** What is required **
Give back an exact copy of the lines from the start of the material through the line bearing "o = bpy.data.objects.new('mesh_clip', clip2);". Include both ends and nothing else.
===== Material provided =====
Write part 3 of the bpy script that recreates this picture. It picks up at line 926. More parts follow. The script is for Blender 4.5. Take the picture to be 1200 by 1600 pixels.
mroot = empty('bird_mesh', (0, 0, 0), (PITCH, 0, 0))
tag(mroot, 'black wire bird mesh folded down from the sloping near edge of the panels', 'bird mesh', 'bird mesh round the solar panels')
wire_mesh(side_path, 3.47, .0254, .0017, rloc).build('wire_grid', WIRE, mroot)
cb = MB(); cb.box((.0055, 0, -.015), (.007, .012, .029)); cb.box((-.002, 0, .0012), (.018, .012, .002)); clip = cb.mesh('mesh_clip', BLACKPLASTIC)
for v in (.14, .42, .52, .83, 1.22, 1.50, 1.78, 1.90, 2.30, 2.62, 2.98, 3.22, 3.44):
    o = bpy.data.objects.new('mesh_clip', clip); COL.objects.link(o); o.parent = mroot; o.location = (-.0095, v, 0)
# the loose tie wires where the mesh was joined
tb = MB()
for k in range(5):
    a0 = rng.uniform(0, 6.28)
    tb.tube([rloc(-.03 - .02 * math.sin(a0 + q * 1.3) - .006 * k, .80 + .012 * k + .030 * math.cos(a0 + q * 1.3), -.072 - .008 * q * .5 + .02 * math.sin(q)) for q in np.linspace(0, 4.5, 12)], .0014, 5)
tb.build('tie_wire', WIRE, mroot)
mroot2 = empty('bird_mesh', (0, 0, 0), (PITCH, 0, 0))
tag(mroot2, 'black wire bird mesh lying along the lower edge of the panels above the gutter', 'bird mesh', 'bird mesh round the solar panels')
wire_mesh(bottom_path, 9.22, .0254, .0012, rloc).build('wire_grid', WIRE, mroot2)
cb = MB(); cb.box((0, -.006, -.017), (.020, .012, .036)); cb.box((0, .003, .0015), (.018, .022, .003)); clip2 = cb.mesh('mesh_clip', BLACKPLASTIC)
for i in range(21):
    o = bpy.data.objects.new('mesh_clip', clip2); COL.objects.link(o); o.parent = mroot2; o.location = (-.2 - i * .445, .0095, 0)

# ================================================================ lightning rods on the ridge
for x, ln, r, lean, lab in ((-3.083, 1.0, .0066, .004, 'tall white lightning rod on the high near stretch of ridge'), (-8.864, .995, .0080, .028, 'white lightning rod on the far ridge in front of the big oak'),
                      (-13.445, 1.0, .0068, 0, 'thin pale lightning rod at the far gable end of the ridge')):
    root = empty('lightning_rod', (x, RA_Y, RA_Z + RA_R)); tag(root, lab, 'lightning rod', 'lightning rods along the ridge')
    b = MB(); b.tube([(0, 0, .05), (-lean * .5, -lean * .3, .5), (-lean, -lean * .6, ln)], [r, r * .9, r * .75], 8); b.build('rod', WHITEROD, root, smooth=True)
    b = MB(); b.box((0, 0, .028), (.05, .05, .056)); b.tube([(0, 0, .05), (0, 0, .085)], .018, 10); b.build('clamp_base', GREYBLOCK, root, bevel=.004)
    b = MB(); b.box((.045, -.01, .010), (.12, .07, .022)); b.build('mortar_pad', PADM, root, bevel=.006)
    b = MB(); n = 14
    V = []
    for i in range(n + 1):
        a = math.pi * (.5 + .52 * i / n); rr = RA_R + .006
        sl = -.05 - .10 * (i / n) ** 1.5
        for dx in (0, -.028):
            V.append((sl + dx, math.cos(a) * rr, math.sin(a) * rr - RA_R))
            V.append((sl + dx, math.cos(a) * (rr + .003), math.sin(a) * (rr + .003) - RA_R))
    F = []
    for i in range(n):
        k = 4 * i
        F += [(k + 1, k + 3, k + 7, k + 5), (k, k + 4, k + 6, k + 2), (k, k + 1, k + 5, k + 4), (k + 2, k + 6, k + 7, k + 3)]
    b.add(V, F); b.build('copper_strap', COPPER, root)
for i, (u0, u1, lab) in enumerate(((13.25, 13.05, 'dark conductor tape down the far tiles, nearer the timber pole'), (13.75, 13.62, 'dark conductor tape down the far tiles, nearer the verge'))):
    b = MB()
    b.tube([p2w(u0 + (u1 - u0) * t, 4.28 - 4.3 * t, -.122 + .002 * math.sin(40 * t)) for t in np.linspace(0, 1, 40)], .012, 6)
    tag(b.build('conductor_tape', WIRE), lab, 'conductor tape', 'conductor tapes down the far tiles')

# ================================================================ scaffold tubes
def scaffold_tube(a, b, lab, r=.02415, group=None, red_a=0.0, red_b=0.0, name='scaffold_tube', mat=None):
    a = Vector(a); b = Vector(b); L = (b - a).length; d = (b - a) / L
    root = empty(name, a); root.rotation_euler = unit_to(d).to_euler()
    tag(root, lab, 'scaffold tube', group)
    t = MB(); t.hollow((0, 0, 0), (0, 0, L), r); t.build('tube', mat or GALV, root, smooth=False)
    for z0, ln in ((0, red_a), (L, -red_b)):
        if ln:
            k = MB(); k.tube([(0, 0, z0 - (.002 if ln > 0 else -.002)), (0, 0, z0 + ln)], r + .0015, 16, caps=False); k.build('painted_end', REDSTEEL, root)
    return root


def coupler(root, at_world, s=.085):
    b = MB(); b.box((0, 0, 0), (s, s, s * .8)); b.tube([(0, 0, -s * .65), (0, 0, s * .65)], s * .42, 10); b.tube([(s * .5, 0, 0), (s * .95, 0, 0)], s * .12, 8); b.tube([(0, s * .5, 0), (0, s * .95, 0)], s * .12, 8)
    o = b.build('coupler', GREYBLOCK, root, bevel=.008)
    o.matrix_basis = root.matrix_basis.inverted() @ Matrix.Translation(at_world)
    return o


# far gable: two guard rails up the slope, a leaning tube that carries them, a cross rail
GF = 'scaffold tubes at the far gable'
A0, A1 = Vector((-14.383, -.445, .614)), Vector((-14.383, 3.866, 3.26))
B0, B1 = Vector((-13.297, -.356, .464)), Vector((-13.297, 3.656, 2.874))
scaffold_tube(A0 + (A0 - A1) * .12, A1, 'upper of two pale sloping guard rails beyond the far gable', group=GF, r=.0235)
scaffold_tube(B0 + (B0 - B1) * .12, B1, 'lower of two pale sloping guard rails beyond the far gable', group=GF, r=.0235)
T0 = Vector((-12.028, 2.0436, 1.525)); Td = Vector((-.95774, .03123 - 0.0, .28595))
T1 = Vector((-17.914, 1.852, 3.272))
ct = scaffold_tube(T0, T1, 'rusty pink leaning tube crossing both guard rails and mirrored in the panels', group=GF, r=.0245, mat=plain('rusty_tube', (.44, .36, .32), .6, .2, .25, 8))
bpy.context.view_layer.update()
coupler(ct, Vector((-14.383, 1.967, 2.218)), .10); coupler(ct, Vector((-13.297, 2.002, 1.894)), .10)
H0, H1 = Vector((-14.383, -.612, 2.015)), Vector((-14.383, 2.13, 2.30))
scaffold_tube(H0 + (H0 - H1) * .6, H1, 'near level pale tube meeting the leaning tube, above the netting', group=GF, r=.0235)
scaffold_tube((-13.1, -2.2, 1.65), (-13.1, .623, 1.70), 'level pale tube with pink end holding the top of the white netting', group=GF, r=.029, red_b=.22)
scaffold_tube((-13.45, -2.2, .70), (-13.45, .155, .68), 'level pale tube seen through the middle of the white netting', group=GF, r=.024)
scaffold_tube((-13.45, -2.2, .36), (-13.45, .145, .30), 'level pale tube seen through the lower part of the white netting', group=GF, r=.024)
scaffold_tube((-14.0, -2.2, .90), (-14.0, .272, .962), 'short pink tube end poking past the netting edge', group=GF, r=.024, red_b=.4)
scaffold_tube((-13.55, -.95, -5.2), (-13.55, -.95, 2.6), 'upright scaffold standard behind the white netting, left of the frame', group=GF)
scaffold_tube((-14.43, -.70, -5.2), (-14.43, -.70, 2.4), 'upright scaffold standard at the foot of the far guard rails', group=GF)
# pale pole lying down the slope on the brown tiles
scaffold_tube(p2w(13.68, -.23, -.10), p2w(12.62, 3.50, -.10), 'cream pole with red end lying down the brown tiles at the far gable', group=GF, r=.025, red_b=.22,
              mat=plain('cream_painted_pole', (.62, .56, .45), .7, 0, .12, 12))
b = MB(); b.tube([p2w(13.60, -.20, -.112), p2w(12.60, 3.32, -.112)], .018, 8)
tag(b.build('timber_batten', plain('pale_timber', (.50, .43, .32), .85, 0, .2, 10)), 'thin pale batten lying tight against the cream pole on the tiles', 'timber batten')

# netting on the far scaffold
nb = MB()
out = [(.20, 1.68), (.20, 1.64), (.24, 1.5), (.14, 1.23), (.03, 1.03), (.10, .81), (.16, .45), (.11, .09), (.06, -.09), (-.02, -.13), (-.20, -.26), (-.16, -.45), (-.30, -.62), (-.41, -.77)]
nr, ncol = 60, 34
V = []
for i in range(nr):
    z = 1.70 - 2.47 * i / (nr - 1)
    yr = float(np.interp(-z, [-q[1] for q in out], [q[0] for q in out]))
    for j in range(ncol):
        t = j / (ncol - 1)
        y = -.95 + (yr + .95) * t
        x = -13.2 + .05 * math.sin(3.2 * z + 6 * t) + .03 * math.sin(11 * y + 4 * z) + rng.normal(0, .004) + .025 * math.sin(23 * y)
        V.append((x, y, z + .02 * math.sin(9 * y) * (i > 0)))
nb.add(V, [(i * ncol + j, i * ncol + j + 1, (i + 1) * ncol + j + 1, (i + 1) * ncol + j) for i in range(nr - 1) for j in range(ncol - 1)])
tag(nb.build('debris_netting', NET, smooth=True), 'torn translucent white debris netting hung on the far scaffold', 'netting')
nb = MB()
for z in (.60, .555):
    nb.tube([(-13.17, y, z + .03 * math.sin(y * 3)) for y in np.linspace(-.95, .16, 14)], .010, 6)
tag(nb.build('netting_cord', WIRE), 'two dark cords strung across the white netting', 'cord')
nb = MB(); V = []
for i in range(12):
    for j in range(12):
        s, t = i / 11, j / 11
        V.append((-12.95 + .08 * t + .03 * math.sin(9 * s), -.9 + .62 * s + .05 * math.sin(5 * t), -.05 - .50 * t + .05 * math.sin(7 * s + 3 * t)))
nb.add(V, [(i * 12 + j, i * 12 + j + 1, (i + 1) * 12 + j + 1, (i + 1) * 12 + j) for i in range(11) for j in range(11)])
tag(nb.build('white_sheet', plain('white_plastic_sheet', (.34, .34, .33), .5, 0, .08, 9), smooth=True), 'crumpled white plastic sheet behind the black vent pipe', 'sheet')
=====
** Final result **
Write part 3 of the bpy script that recreates this picture. It picks up at line 926. More parts follow. The script is for Blender 4.5. Take the picture to be 1200 by 1600 pixels.
mroot = empty('bird_mesh', (0, 0, 0), (PITCH, 0, 0))
tag(mroot, 'black wire bird mesh folded down from the sloping near edge of the panels', 'bird mesh', 'bird mesh round the solar panels')
wire_mesh(side_path, 3.47, .0254, .0017, rloc).build('wire_grid', WIRE, mroot)
cb = MB(); cb.box((.0055, 0, -.015), (.007, .012, .029)); cb.box((-.002, 0, .0012), (.018, .012, .002)); clip = cb.mesh('mesh_clip', BLACKPLASTIC)
for v in (.14, .42, .52, .83, 1.22, 1.50, 1.78, 1.90, 2.30, 2.62, 2.98, 3.22, 3.44):
    o = bpy.data.objects.new('mesh_clip', clip); COL.objects.link(o); o.parent = mroot; o.location = (-.0095, v, 0)
# the loose tie wires where the mesh was joined
tb = MB()
for k in range(5):
    a0 = rng.uniform(0, 6.28)
    tb.tube([rloc(-.03 - .02 * math.sin(a0 + q * 1.3) - .006 * k, .80 + .012 * k + .030 * math.cos(a0 + q * 1.3), -.072 - .008 * q * .5 + .02 * math.sin(q)) for q in np.linspace(0, 4.5, 12)], .0014, 5)
tb.build('tie_wire', WIRE, mroot)
mroot2 = empty('bird_mesh', (0, 0, 0), (PITCH, 0, 0))
tag(mroot2, 'black wire bird mesh lying along the lower edge of the panels above the gutter', 'bird mesh', 'bird mesh round the solar panels')
wire_mesh(bottom_path, 9.22, .0254, .0012, rloc).build('wire_grid', WIRE, mroot2)
cb = MB(); cb.box((0, -.006, -.017), (.020, .012, .036)); cb.box((0, .003, .0015), (.018, .022, .003)); clip2 = cb.mesh('mesh_clip', BLACKPLASTIC)
for i in range(21):
    o = bpy.data.objects.new('mesh_clip', clip2); COL.objects.link(o); o.parent = mroot2; o.location = (-.2 - i * .445, .0095, 0)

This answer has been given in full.